Even the steel girders will have corporate sponsors. (Photo by Ben K.)
Around these parts, we’ve known for a while the the Yanks are going to name everything except the Stadium when the new digs open across 161st St. Now, we know just how much the Yanks are going to ask for when corporate sponsors come a-knockin’.
According to a report in Sports Business Journal, the top sponsorship opportunities are going to come with a $20-million annual price tag. The opportunities, of course, are limitless.
Terry Lefton has the details:
CAA is selling the package and using it as a cornerstone for marketing efforts of its sports division. The package includes a variety of sign and marketing inventory in and around the Yankees new home, but does not include naming rights to Yankee Stadium. That means that the Yankees and CAA Sports are attempting to sell one of the biggest facility sponsorship packages ever without what’s usually considered the most valuable piece of sponsorship inventory. That’s exactly what makes it so intriguing to the rest of the sports industry.
“As the uber-brand for baseball, and sports generally, the Yankees are the only American franchise that could do this, with the possible exception of the [Dallas] Cowboys,” said Phoenix-based naming-rights consultant Rob Yowell, who’s had a hand in the deals that put Honda’s brand on the home of the Anaheim Ducks and Oracle’s name on the Golden State Warriors’ home arena. “But I would put any price tag, even the asking price, in quotes on this, because you are dealing with a proposition that truly has never been done before.”
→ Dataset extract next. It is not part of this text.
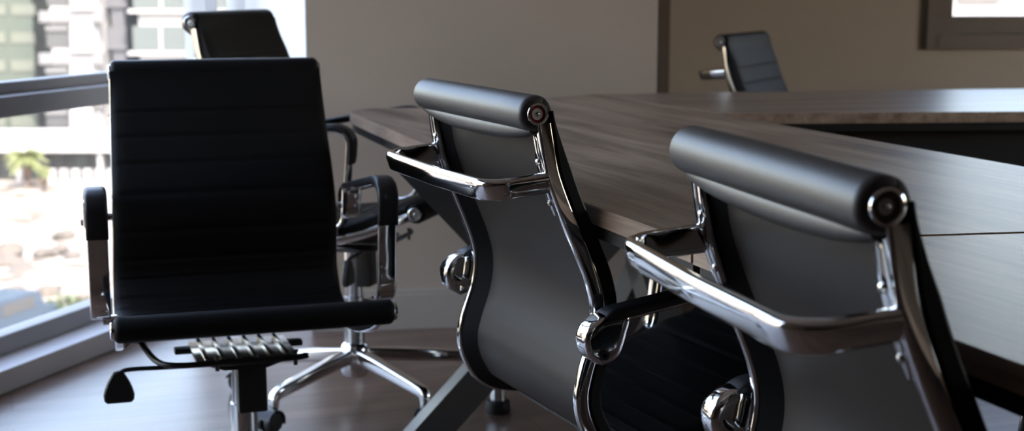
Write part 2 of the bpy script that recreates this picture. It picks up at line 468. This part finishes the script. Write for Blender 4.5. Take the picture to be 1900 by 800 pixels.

…Among the biggest signage opportunities offered in the comprehensive financial services package are large signs on the highways around the stadium; prominent exposure on Gate 4, the stadium’s main entrance; several fixed signs on top of the stadium, affording an aerial view; a large sign atop the right-field scoreboard; even bigger signage on the back of the scoreboard, facing a new subway stop; signs on interior gates leading to the field; fixed and LED signs inside the stadium and the stadium bowl; permanent dugout branding; scoreboard vignettes; behind-the-plate signage and a logo on all Yankees tickets.
That is quite the impressive array of packages, and basically, advertisements will fill up just about every single available space you can imagine in the new stadium and then some. Tickets will carry branding; concessions will come with corporate sponsors. It will be an advertiser’s heaven.
Don’t get me wrong; I’m not complaining about this. In fact, more sponsorship opportunities leads to more dollars for the Yankees, and more dollars for the Yankees invariably means more of an in-field fiscal commitment to winning. Of course, some of this money will have to go toward those $500-million stadium construction cost overruns, but with advertising a-plenty, the team will hardly be hurting for dollars.
Now if only we at River Ave. Blues could brand something. Anyone got a few million dollars to spare?